Saga and Tales
Minority Rights

The entire speech seems very relevent to womens and gay rights today. 

 It is not a question of finding it legally difficult or impossible to grant to a minority what the majority does not wish for itself. You are to insist upon members of the Church of Ireland or members of no church taking a certain view of Biblical criticism, or of the authority of the text upon which that criticism is exercised, a view that they notoriously do not take. If you legislate upon such grounds there is no reason why you should stop there. 

I can see why it was not taught in schools as several things he talked about did come to pass in “good catholic ireland” under the thumb of the church  (where it has come out some of great injustices to women and children in recent years)

For example they did take away civil marriage

There is no reason why you should not forbid civil marriages altogether seeing that civil marriage is not marriage in the eyes of the Church——

They did legislate on religious grounds and pass over responsibilities to religious institutions. 

 Once you attempt legislation upon religious grounds you open the way for every kind of intolerance and for every kind of religious persecution. I am not certain that there are not people in this country who would not urge you on to that course. 


. The rights of divorce, and many other rights, were won by the Protestant communities in the teeth of the most bitter opposition from their clergy. The living, changing, advancing human mind, sooner or later refuses to accept this legislation from men who base their ideas on the interpretation of doubtful texts in the Gospels. It is necessary to say, and I say it without fear of contradiction, that there is not a scholar of eminence in Europe to-day who considers that the Gospels are, in the strict sense of the words, historical documents. Their importance is devotional, not historical. For any ecclesiastic to advice statesmen to base legislation on a passage that may lack historical validity, is to appeal to the ignorance of the people.


This is rather interesting. I can see why this did not come up in history class. However maybe it should have. Its important to see even people who do good things, can also be weak.

I am thinking of O’Connell, Parnell, and Nelson. We never had any trouble about O’Connell. It was said about O’Connell, in his own day, that you could not throw a stick over a workhouse wall without hitting one of his children

I also think that I did not really understand the history of women in ireland until I read about some of what was not mentioned in the history books, that men could divorce women but women could not divorce men (before that right was taken away altogether) , that women under the free state where banned from some jobs, that women who were basically serfs and servants had high rates of rape and violence, that they were sent as slaves at times elsewhere, that they often worked just for bed and board and had no actual money of there own, that they often had no control over any of the family finances, that in the courts there words where not listen to etc

I think unless you here individual accounts of some of these, its easy to not fully understand it, to lessen the experiences they went through.

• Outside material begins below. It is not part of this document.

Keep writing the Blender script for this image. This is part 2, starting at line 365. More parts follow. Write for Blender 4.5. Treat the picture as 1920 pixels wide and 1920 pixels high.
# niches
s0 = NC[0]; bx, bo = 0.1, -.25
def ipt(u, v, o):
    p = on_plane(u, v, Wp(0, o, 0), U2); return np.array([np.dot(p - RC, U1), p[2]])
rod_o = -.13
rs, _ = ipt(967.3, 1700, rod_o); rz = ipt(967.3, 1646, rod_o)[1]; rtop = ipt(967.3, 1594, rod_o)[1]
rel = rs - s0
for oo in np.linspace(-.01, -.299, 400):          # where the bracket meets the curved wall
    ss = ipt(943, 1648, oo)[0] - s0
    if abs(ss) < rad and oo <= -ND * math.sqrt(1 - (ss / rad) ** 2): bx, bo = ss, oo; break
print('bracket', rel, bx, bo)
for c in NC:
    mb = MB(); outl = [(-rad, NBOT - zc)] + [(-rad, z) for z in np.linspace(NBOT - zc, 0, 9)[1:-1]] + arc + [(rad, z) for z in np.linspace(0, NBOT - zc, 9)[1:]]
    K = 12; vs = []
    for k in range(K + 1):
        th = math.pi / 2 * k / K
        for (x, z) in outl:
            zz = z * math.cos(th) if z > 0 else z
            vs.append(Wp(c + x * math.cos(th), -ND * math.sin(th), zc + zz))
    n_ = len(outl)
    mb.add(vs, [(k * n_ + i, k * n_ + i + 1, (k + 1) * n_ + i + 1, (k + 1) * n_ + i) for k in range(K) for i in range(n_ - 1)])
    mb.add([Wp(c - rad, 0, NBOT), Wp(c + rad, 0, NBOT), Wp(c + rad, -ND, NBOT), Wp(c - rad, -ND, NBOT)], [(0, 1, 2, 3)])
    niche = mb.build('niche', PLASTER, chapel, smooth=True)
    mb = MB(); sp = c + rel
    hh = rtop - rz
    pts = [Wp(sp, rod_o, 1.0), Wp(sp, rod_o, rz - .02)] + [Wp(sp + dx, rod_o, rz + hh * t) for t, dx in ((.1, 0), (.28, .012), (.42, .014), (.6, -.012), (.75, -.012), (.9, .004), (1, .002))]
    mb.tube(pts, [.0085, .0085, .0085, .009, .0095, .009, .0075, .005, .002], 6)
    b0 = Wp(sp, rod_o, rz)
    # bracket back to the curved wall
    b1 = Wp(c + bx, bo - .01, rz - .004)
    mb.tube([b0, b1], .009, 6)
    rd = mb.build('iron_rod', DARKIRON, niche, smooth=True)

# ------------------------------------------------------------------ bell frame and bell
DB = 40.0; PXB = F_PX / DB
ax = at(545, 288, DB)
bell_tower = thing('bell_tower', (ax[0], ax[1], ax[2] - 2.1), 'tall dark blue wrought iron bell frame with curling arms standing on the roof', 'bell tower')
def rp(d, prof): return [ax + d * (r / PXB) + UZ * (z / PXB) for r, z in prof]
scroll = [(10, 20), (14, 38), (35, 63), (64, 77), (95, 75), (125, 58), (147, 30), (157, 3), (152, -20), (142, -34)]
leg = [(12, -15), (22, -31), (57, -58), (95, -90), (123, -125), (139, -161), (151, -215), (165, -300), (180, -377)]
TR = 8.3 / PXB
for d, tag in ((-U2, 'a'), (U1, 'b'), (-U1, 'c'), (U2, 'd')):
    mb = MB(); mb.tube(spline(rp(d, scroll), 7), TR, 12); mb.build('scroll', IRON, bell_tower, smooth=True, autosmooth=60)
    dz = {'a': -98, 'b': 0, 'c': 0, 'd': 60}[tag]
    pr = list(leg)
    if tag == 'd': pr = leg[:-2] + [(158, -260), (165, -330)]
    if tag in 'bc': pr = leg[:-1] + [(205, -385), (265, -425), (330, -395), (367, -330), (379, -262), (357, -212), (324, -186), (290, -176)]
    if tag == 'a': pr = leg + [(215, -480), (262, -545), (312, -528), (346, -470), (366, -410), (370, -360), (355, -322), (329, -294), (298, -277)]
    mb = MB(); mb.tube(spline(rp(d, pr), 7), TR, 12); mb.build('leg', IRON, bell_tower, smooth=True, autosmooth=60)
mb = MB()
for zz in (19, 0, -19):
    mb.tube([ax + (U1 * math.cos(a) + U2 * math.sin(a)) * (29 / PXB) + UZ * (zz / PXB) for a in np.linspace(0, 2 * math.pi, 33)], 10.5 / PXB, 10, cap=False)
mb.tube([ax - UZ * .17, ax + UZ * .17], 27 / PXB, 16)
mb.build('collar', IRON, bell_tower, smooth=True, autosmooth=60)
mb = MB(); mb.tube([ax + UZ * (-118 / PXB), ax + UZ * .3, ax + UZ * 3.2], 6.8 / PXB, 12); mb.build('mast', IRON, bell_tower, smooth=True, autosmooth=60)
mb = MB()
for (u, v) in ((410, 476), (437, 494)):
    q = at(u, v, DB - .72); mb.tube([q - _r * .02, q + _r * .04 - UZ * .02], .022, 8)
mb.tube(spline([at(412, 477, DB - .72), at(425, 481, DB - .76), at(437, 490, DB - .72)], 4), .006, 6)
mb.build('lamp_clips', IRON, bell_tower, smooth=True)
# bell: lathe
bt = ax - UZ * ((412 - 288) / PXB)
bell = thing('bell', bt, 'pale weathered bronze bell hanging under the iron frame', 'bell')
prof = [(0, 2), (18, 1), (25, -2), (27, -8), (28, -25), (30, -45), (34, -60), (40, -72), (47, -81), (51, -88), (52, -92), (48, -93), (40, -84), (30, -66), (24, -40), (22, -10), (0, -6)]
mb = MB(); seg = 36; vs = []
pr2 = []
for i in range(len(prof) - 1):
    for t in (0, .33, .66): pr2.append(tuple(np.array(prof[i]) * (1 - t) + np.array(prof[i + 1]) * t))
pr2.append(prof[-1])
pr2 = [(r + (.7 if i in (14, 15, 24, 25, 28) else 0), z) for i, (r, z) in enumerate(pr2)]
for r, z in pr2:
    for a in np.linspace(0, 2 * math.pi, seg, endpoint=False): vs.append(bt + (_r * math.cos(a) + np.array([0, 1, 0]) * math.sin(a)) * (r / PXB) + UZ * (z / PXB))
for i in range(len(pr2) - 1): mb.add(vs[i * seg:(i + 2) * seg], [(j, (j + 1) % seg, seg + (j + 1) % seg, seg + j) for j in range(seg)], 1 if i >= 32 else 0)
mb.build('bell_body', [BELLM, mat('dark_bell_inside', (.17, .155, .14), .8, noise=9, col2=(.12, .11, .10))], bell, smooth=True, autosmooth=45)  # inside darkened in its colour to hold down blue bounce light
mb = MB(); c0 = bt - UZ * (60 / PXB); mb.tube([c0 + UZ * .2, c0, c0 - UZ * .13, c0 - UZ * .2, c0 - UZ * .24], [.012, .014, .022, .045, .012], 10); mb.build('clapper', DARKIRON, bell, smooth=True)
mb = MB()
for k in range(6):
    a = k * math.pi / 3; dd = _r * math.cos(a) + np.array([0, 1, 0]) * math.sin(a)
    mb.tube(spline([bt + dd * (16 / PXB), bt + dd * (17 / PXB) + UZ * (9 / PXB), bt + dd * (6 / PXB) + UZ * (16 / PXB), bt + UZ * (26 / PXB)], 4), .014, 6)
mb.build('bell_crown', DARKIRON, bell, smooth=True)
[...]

We maybe should not shy away from these things, we should probably talk about it in secondary school so that we help people understand what it is, so we have empathy and avoid prejudice. 

 I am not confining the majority of the people in this case to any one section of the community, but I am taking the community as a whole, apart from any religious views, and I say that if the great mind and heart of the people are correctly defined they will be found absolutely against divorce in any shape or form.

This is always funny, I am not thinking of the religious views and the minority, I just think if we think of the group as a whole, more people will think what I think. So therefore I ignore the minority and do what the majority want. 

Ah such a flawed way of thinking, and again because we do not study these things, we see this again today. 

Those who cannot remember the past are condemned to repeat it.-George Santayana

This is an interesting perspective. I wonder if divorce would have passed if more women were elected. 

Countess of DESART: In the name of woman I protest against the idea that it is divorce that destroys the sanctity of the home. Surely, the law laid down 3,000 years ago by the greatest legislator, took the more sensible view of the matter. The Mosaic law, as can be read in the Bible, not only permitted divorce but enjoined it. The law recognised that it was the seducer in the home or out of it, not the judge in court or Parliament, who breaks up the home.

It realised that it is the sanctity of the home far more than that of the contract that really matters; that to anchor the guilty man irremovably to the hearth he violates, or to cast the guilty woman on to the streets, cannot [464] make for morality or for a high standard of virtue. It would be a hideous injustice to the women of this country, because, as Senator Mrs. Wyse-Power has stated, the man can go across the water and shake the dust of this country off his feet to a country where he can reacquire the freedom of which we would deprive him. The woman cannot go. You condemn her to a life of misery or isolation, for a woman in so false a position must be ten times more circumspect than any other, if she would safeguard her good name. If guilty, she must spend the rest of her days as an example of the wicked, flourishing like a bay tree or as an eyesore in a land hitherto famed for its high ideals of purity. We protest against the taking away from the minority of a right which it has enjoyed for nearly two hundred years. Senator Moore stated that there were only five applications for divorce in 100 years, and that shows that the right the minority claims has never been abused. We protest against taking away a liberty given in the Constitution to the minority.